A: Interestingly enough, (“riverrun”) was a student initiative. Students came to me and they said, “We really, really would like to have a publication that includes writing of students here.”

     Poetry, short fiction, nonfiction perhaps, but mostly in the early days, it was poetry and short fiction. There was no art at the time—that was a later addition.

     They came to me and asked, “Would you be our adviser?” and I said, “Well, why me? Am I the most creative person you have here?”

     Their answer was pretty much along the tone of “Everybody else is pretty busy.” I just said, “Oh, thank you. I’m so flattered.”

     Some of the students had been with me the previous semester in a class on James Joyce. They were still steeped in Joyce that they took the title of the journal from Joyce of course. That’s the first word of “Finnegan’s Wake.”

     I had no notion whatsoever at the time we would still be doing the journal 30 or 40 years later. I thought if it survives until next year, fine we’ll do it again. I had no hopes that it would go more than two or three years.

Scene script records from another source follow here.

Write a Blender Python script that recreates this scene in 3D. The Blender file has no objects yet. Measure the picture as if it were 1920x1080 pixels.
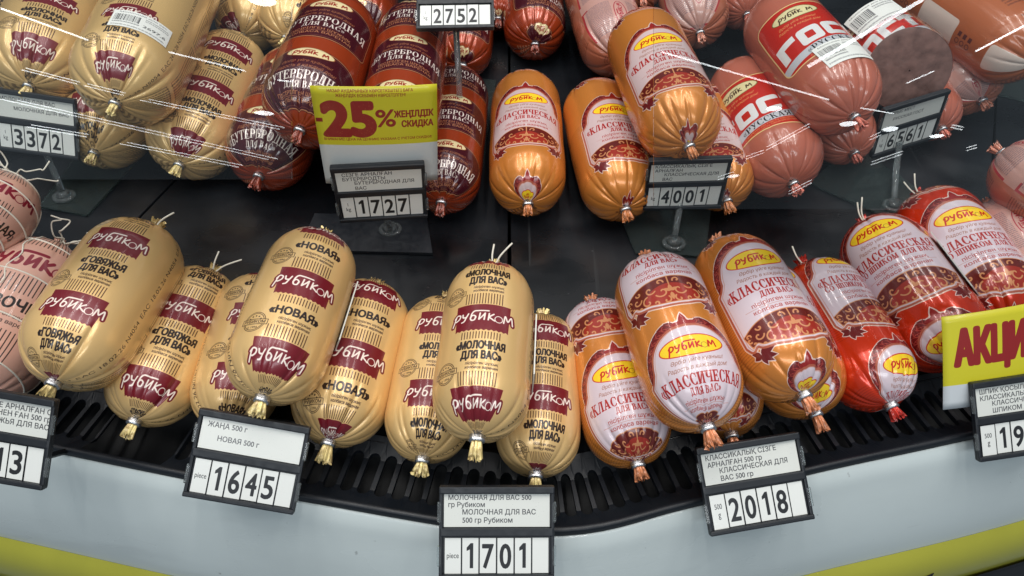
import bpy, bmesh, math, random
import numpy as np
from mathutils import Matrix, Vector

# ------------------------------------------------------------------ camera, world, lights, exposure
SC = bpy.context.scene
COL = SC.collection
FPX, CAMH, PITCH = 1281.0, 0.441, math.radians(50)
cam = bpy.data.cameras.new('camera')
cam.sensor_width = 36.0
cam.lens = 36.0 * FPX / 1920.0
cam.clip_start = 0.01
cam.clip_end = 60
camo = bpy.data.objects.new('camera', cam)
camo.location = (0, 0, CAMH)
camo.rotation_euler = (math.pi / 2 - PITCH, 0, 0)
COL.objects.link(camo)
SC.camera = camo

W = bpy.data.worlds.new('World')
SC.world = W
W.use_nodes = True
W.node_tree.nodes['Background'].inputs[0].default_value = (0.62, 0.74, 0.86, 1)
W.node_tree.nodes['Background'].inputs[1].default_value = 0.27


def area(name, loc, target, sx, sy, watts, col=(1, 0.97, 0.93), roll=0.0):
    l = bpy.data.lights.new(name, 'AREA')
    l.shape = 'RECTANGLE'
    l.size, l.size_y = sx, sy
    l.energy = watts
    l.color = col
    o = bpy.data.objects.new(name, l)
    d = Vector(target) - Vector(loc)
    o.rotation_euler = (d.to_track_quat('-Z', 'Y').to_matrix() @ Matrix.Rotation(roll, 3, 'Z')).to_euler()
    o.location = loc
    COL.objects.link(o)
    return o


area('case_led', (0, 0.80, 0.62), (0, 0.40, 0.0), 1.7, 0.03, 0.5)
area('canopy_led', (0, 0.36, 1.15), (0, 0.36, 0.0), 1.6, 0.55, 5.1)
for i, x in enumerate((-1.05, -0.35, 0.35, 1.05)):
    area('ceiling_tube', (x, 0.55, 2.3), (x, 0.55, 0), 0.07, 2.2, 15)
area('shop_light', (0.0, -2.2, 2.2), (0, 0.2, 0), 3.2, 0.5, 38, (0.90, 0.96, 1.0))

vs = SC.view_settings
vs.view_transform = 'Standard'
vs.look = 'None'
vs.exposure = -0.28
vs.gamma = 1.0
vs.use_curve_mapping = False
SC.cycles.use_denoising = True
SC.cycles.max_bounces = 8
SC.cycles.sample_clamp_indirect = 6

# ------------------------------------------------------------------ geometry helpers
UU = np.array([0, math.sin(PITCH), math.cos(PITCH)])
FF = np.array([0, math.cos(PITCH), -math.sin(PITCH)])
CC = np.array([0, 0, CAMH])


def ray(px, py):
    return np.array([(px - 960) / FPX, 0, 0]) + (540 - py) / FPX * UU + FF


def bp(px, py, z):
    d = ray(px, py)
    return CC + d * ((z - CAMH) / d[2])


def proj(P):
    d = np.asarray(P) - CC
    z = d @ FF
    return np.stack([960 + FPX * d[..., 0] / z, 540 - FPX * (d @ UU) / z], -1)


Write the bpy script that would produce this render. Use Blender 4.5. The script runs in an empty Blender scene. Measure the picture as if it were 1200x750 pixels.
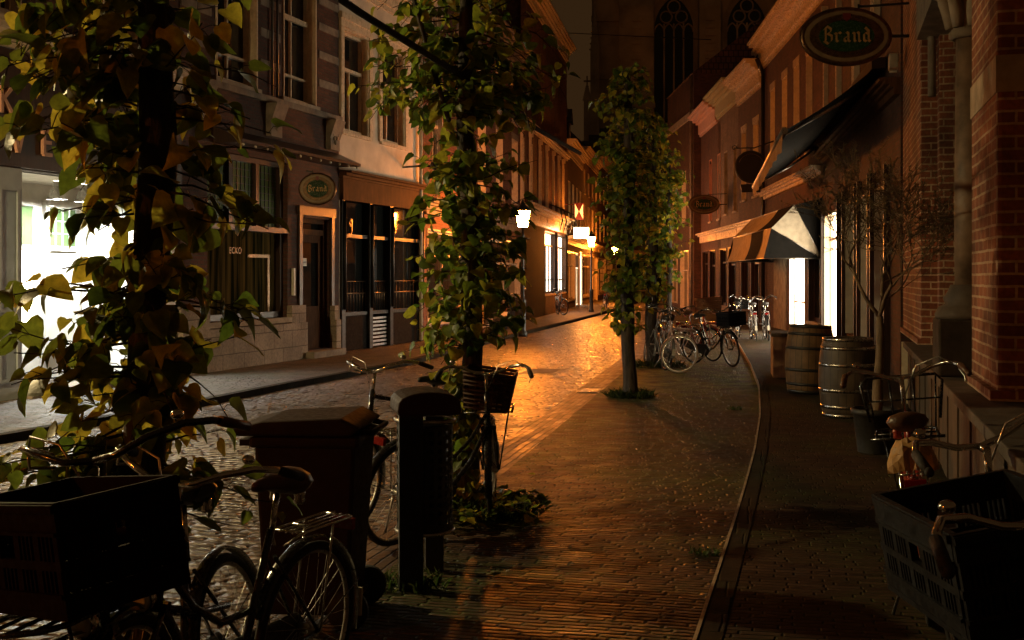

     The students who had the push behind it would be gone in a couple of years, and I thought there won’t be a lot of people who will want to pick it up.

     It has become everything I’ve wanted it to become. It has been marvelously produced.

Q: What will you miss the most from UCCS?

A: The students, the people and the interactions with students. I get to read all the great books of the world, and I get to come into a classroom with bright minds and discuss them.

     I often think, “I can’t believe I get to do this for a living.” Sure, there is work that comes with it, but it is worth it.